Abraha himself survived just long enough to make the lesson land. He limped back toward Yemen, the Sheikh recounts, his body falling apart on the road, shrinking as he went, and when he finally reached his people his chest split open and his heart spilled out, and he died in front of them. Allah let him return, the Sheikh notes, precisely so that the news would arrive: had no one come back, Yemen might have sent a second army. Instead they saw what was left of their king, and no one ever approached the house of Allah that way again.
The elephant knew better than they did
There is one more thing the Sheikh will not let you miss, and it sits inside the very name of the surah. Allah calls them ashab al-fil, the companions, the friends of the elephant. And the word for companion, sahib, the Sheikh explains, is the title given to one who befriends someone higher than himself in rank, the way the Prophet's ﷺ Companions are called the Sahaba because they kept the company of one above them.
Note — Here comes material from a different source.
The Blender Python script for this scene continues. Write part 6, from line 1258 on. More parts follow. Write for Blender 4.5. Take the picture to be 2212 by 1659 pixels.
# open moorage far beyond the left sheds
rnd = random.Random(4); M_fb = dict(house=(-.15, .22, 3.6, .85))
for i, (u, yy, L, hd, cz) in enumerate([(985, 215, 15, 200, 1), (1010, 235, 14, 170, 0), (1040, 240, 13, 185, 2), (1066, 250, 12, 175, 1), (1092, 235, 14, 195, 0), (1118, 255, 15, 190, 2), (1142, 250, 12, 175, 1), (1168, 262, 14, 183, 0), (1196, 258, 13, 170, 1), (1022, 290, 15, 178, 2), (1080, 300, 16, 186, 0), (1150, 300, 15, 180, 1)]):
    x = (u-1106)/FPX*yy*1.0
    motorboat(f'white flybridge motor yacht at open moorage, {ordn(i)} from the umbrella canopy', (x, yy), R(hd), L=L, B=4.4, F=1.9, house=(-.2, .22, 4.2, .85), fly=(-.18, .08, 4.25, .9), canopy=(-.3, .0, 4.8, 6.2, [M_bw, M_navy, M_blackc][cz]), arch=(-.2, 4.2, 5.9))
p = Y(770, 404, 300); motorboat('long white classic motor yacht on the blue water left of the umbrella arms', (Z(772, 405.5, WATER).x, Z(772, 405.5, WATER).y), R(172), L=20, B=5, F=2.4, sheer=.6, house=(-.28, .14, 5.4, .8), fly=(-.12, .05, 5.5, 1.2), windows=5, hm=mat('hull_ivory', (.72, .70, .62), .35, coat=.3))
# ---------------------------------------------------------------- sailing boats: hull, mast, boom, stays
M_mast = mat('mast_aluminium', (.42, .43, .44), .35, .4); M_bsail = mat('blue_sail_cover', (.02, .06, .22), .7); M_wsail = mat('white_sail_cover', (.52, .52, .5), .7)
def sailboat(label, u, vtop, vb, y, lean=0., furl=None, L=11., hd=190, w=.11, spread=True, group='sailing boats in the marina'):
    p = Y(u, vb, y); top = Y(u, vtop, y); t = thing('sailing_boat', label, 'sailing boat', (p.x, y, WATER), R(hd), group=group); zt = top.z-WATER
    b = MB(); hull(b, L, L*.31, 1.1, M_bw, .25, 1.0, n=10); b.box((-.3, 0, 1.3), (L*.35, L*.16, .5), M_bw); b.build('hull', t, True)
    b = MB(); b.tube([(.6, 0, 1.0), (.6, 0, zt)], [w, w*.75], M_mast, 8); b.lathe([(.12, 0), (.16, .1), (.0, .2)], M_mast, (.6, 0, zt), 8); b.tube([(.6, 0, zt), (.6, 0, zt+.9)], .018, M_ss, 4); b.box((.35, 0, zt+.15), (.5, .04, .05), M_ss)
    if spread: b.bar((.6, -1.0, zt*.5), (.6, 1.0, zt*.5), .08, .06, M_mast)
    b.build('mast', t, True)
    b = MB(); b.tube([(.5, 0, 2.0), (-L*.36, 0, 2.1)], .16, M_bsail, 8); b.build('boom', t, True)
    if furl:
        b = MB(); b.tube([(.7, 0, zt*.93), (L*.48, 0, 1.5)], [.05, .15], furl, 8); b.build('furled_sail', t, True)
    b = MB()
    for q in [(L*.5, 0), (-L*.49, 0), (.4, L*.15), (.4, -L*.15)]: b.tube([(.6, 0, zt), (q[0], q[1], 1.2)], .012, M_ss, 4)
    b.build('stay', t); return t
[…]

So to call sixty thousand men the companions of the elephant is to say the elephant outranked them all.
And it did, the Sheikh says, because the elephant obeyed Allah and they did not. When they pointed the great beast Mahmud toward the Kaaba, it knelt and refused to move an inch. Turn it toward Yemen, and it would rise and run. Turn it any direction but the house of Allah, and it went willingly. A dumb animal, with no intellect, lived out the hadith the men trampled: there is no obedience to any creature in disobedience to the Creator. The animal feared Allah more than they did, and knew Him better. So make sure, the Sheikh says, gently and seriously, that this elephant is never more obedient to Allah, never more fearful of Him, than you are. Whenever you are pushed to take part in tearing down the religion of Allah, with your hand or your tongue, your authority or even a post you type out, refuse, the way the elephant refused, even if it costs you your life.